* Start *

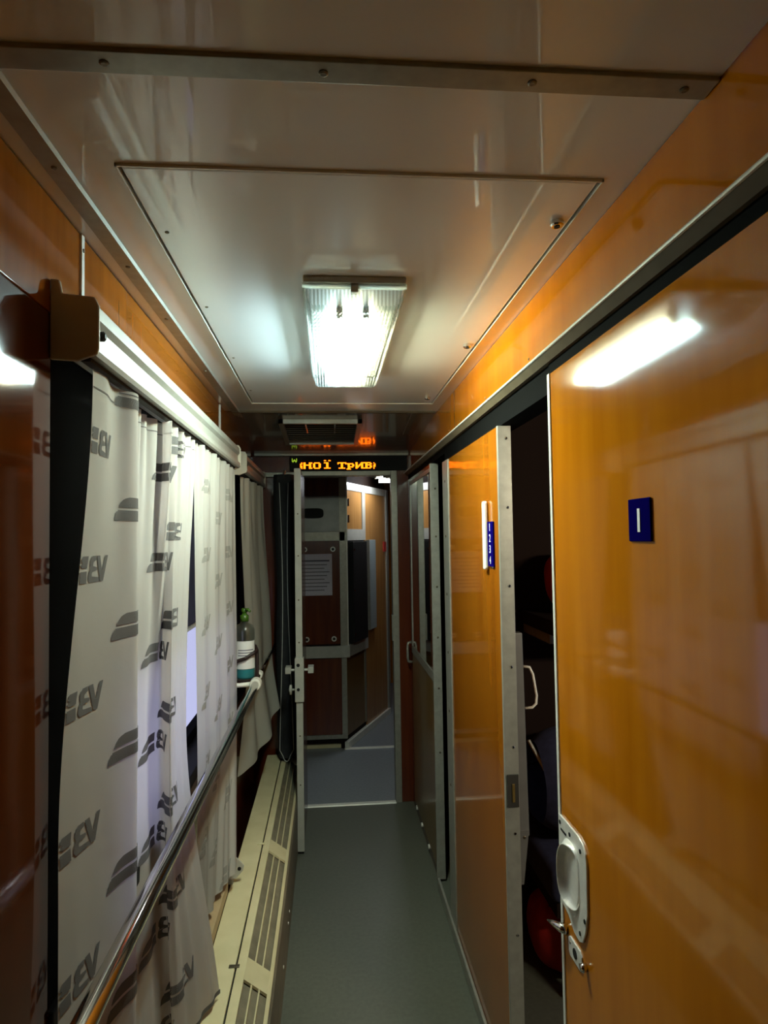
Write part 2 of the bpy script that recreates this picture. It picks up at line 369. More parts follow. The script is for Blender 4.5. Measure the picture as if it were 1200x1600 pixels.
# ------------------------------------------------------------------ curtains
def catmull(P, t):
    n = len(P)-1; f = min(max(t, 0), 1)*n; i = min(int(f), n-1); f -= i
    p = [Vector(P[max(0, min(n, i+k))]) for k in (-1, 0, 1, 2)]
    return .5*((2*p[1])+(-p[0]+p[2])*f+(2*p[0]-5*p[1]+4*p[2]-p[3])*f*f+(-p[0]+3*p[1]-3*p[2]+p[3])*f**3)
def resample(P, N=400):
    pts = [catmull(P, i/N) for i in range(N+1)]; L = [0]
    for i in range(N): L.append(L[-1]+(pts[i+1]-pts[i]).length)
    return pts, L
class Curtain:
    def __init__(s, top, mid, bot, zt, zm, zb, pleats, pamp, u0=0, zslope=0):
        s.z = (zt, zm, zb); s.pl = pleats; s.pa = pamp; s.u0 = u0; s.zs = zslope
        s.P = [resample(q) for q in (top, mid, bot)]; s.L = s.P[1][1][-1]
    def at(s, k, u):
        pts, L = s.P[k]; t = u*L[-1]; lo, hi = 0, len(L)-1
        while hi-lo > 1:
            m = (lo+hi)//2
            if L[m] <= t: lo = m
            else: hi = m
        f = (t-L[lo])/max(1e-9, L[hi]-L[lo]); return pts[lo].lerp(pts[hi], min(1, max(0, f)))
    def pos(s, u, z, off=0):
        zt, zm, zb = s.z
        a, m, b = s.at(0, u), s.at(1, u), s.at(2, u)
        if z >= zm:
            f = (zt-z)/(zt-zm); f = f*f*(3-2*f) if f < 1 else 1; p = a.lerp(m, f)
        else:
            f = (zm-z)/(zm-zb); f = f*f*(2-f); p = m.lerp(b, f)
        d = max(0, 1-(zt-z)/.42)
        ph = s.pl(u)
        p = p+Vector((s.pa*d**1.3*math.sin(ph)+.0042*math.sin(ph*.5+z*2.3)+off, .004*d*math.cos(ph*1.3)))
        return Vector((p.x, p.y, z))
    def surf(s, u, v):
        zt, zm, zb = s.z; zbu = zb+s.zs*u
        return s.pos(u, zt+(zbu-zt)*v)

LOGO = []      # the mark as it shows from the corridor side (reversed print); unit height
def logo_shapes():
    bar_u = [(.95, 1), (2.55, 1), (2.50, .57), (.28, .57), (.38, .74), (.60, .92)]
    bar_l = [(.22, .43), (2.50, .43), (2.55, 0), (-.08, 0), (-.02, .22), (.08, .37)]
    three = [(3.34, 1), (2.96, 1), (2.78, .85), (2.76, .66), (2.86, .53), (2.72, .40), (2.68, .15), (2.86, 0), (3.76, 0), (3.70, .18), (3.10, .18), (3.02, .26),
             (3.04, .38), (3.14, .44), (3.52, .44), (3.50, .56), (3.18, .56), (3.10, .62), (3.12, .76), (3.20, .80), (3.42, .80)]
    uu = [(3.42, 1), (3.74, 1), (3.98, .40), (4.22, 1), (4.46, 1), (4.12, 0), (3.84, 0)]
    return [bar_u, bar_l, three, uu]
def scan(poly, zlo, zhi):     # exact trapezoids of a polygon between two heights (approximated by mid sampling at both)
    out = []
    def cuts(y):
        xs = []
        for i in range(len(poly)):
            (x0, y0), (x1, y1) = poly[i], poly[(i+1) % len(poly)]
            if (y0 <= y) != (y1 <= y): xs.append(x0+(x1-x0)*(y-y0)/(y1-y0))
        return sorted(xs)
    e = 1e-4; a, b = cuts(zlo+e), cuts(zhi-e)
    if len(a) != len(b):
        a = b = cuts((zlo+zhi)/2)
    return [(a[i], a[i+1], b[i], b[i+1]) for i in range(0, len(a)-1, 2)]
def print_logos(cur, spots, m, parent, h=.047):
    base = []
    for poly in logo_shapes():
        n = 18
        for k in range(n):
            for a0, a1, b0, b1 in scan(poly, k/n, (k+1)/n):
                q = max(1, int((a1-a0)*h/.006))
                for j in range(q):
                    base.append((a0+(a1-a0)*j/q, a0+(a1-a0)*(j+1)/q, b0+(b1-b0)*j/q, b0+(b1-b0)*(j+1)/q, k/n, (k+1)/n))
    objs = []
    for s0, zc in spots:
        mb = MB()
        for a0, a1, b0, b1, z0, z1 in base:
            sa = [s0+v*h for v in (a0, a1, b1, b0)]
            if max(sa) > cur.L-.002 or min(sa) < .002: continue
            zz = [zc+(t-.5)*h for t in (z0, z0, z1, z1)]
            if min(zz) < cur.z[2]+cur.zs*sa[0]/cur.L+.004: continue
            if max(zz) > cur.z[0]-.004: continue
            pts = [cur.pos(q/cur.L, z) for q, z in zip(sa, zz)]
            nn = (pts[1]-pts[0]).cross(pts[3]-pts[0]).normalized()
            if nn.x < 0: nn = -nn
            nn = (pts[1]-pts[0]).cross(Vector((0, 0, 1))).normalized()
            mb.add([p+nn*.0011 for p in pts], [(0, 1, 2, 3)])
        if mb.v: objs.append(obj('printed_mark', mb, m, parent, fix=False))
    return objs

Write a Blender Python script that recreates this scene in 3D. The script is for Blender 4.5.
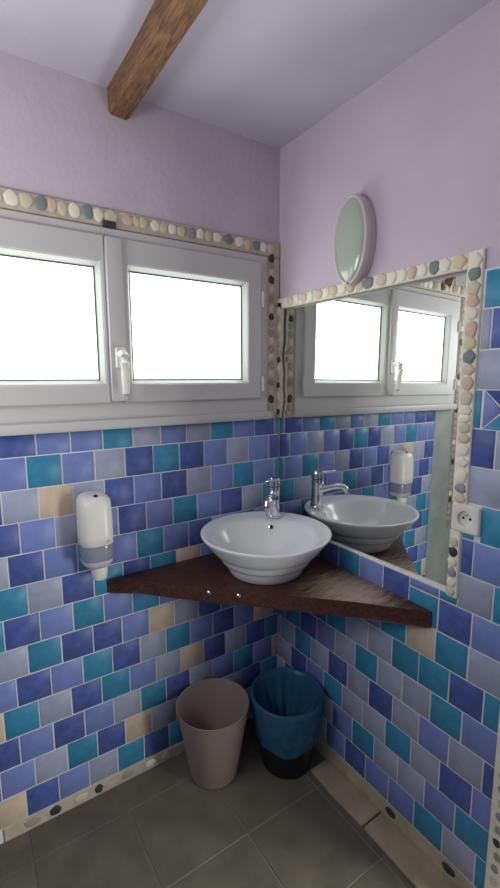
import bpy, bmesh, math, random
from mathutils import Vector, Matrix
random.seed(7)
for o in list(bpy.data.objects): bpy.data.objects.remove(o)
SC = bpy.context.scene
COL = SC.collection
PI = math.pi

# ------------------------------------------------------------------ camera
cam_d = bpy.data.cameras.new('camera'); cam = bpy.data.objects.new('camera', cam_d); COL.objects.link(cam)
cam_d.sensor_fit = 'VERTICAL'; cam_d.sensor_height = 24.0; cam_d.lens = 445.03 / 888 * 24.0
cam_d.clip_start = 0.02
YAW, PITCH, ROLL = 0.588442, -0.146155, -0.0033258
_f = Vector((math.sin(YAW)*math.cos(PITCH), math.cos(YAW)*math.cos(PITCH), math.sin(PITCH)))
_r = Vector((math.cos(YAW), -math.sin(YAW), 0)); _u = _r.cross(_f)
_r2 = math.cos(ROLL)*_r + math.sin(ROLL)*_u; _u2 = -math.sin(ROLL)*_r + math.cos(ROLL)*_u
_m = Matrix((_r2, _u2, -_f)).transposed().to_4x4(); _m.translation = Vector((-1.12674, -1.47492, 1.48019))
cam.matrix_world = _m
SC.camera = cam

# ------------------------------------------------------------------ light
world = bpy.data.worlds.new('World'); SC.world = world; world.use_nodes = True
world.node_tree.nodes['Background'].inputs[0].default_value = (0.75, 0.85, 1.0, 1)
world.node_tree.nodes['Background'].inputs[1].default_value = 0.4
PANE_STRENGTH = 3.5
def area_light(name, loc, direction, sx, sy, power, color):
    l = bpy.data.lights.new(name, 'AREA'); l.shape = 'RECTANGLE'; l.size = sx; l.size_y = sy
    l.energy = power; l.color = color
    o = bpy.data.objects.new(name, l); COL.objects.link(o); o.location = loc
    o.rotation_euler = Vector(direction).to_track_quat('-Z', 'Y').to_euler(); return o
# daylight coming in through the open doorway of the right wall
area_light('doorway_daylight', (0.32, -1.52, 0.60), (-1, 0.35, 0.0), 0.5, 0.95, 31, (0.98, 1.0, 0.93))
# added fill from the left, no window there; brightens the right wall
area_light('side_fill_light', (-1.70, -0.50, 1.66), (1, 0.0, 0.18), 0.6, 0.45, 6.8, (0.97, 1.0, 0.98))
SC.view_settings.view_transform = 'Standard'; SC.view_settings.look = 'None'
SC.view_settings.gamma = 1.0; SC.view_settings.use_curve_mapping = False
SC.view_settings.exposure = 0.15

# ------------------------------------------------------------------ helpers
def srgb(r, g, b):
    f = lambda c: (c/255/12.92) if c/255 <= 0.04045 else ((c/255+0.055)/1.055)**2.4
    return (f(r), f(g), f(b), 1)
def material(name, color, rough=0.5, metal=0.0, noise=0.0, nscale=20, bump=0.0, bscale=60, island=0.0, spec=0.5, coat=0.0, trans=0.0, alpha=1.0):
    m = bpy.data.materials.new(name); m.use_nodes = True
    nt = m.node_tree; b = nt.nodes['Principled BSDF']
    b.inputs['Roughness'].default_value = rough; b.inputs['Metallic'].default_value = metal
    b.inputs['Specular IOR Level'].default_value = spec; b.inputs['Coat Weight'].default_value = coat
    b.inputs['Transmission Weight'].default_value = trans; b.inputs['Alpha'].default_value = alpha
    b.inputs['Base Color'].default_value = color
    tc = nt.nodes.new('ShaderNodeTexCoord')
    if noise or island:
        n = nt.nodes.new('ShaderNodeTexNoise'); n.inputs['Scale'].default_value = nscale; n.inputs['Detail'].default_value = 5
        nt.links.new(tc.outputs['Object'], n.inputs['Vector'])
        mr = nt.nodes.new('ShaderNodeMapRange'); mr.inputs[1].default_value = 0.3; mr.inputs[2].default_value = 0.7
        mr.inputs[3].default_value = 1-noise; mr.inputs[4].default_value = 1+noise
        nt.links.new(n.outputs['Fac'], mr.inputs[0])
        val = mr.outputs[0]
        hsv = nt.nodes.new('ShaderNodeHueSaturation'); hsv.inputs['Color'].default_value = color
        if island:
            g = nt.nodes.new('ShaderNodeNewGeometry')
            m2 = nt.nodes.new('ShaderNodeMapRange'); m2.inputs[3].default_value = 1-island; m2.inputs[4].default_value = 1+island
            nt.links.new(g.outputs['Random Per Island'], m2.inputs[0])
            mu = nt.nodes.new('ShaderNodeMath'); mu.operation = 'MULTIPLY'
            nt.links.new(val, mu.inputs[0]); nt.links.new(m2.outputs[0], mu.inputs[1]); val = mu.outputs[0]
        nt.links.new(val, hsv.inputs['Value']); nt.links.new(hsv.outputs['Color'], b.inputs['Base Color'])
    if bump:
        n2 = nt.nodes.new('ShaderNodeTexNoise'); n2.inputs['Scale'].default_value = bscale; n2.inputs['Detail'].default_value = 4
        nt.links.new(tc.outputs['Object'], n2.inputs['Vector'])
        bp = nt.nodes.new('ShaderNodeBump'); bp.inputs['Strength'].default_value = bump; bp.inputs['Distance'].default_value = 0.004
        nt.links.new(n2.outputs['Fac'], bp.inputs['Height']); nt.links.new(bp.outputs['Normal'], b.inputs['Normal'])
    return m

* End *

Only the lines from the one bearing "Write a Blender" to the one bearing "PI = math.pi", both included, should be restated word for word, with pictures left out.

Write a Blender Python script that recreates this scene in 3D. The script is for Blender 4.5.
import bpy, bmesh, math, random
from mathutils import Vector, Matrix
random.seed(7)
for o in list(bpy.data.objects): bpy.data.objects.remove(o)
SC = bpy.context.scene
COL = SC.collection
PI = math.pi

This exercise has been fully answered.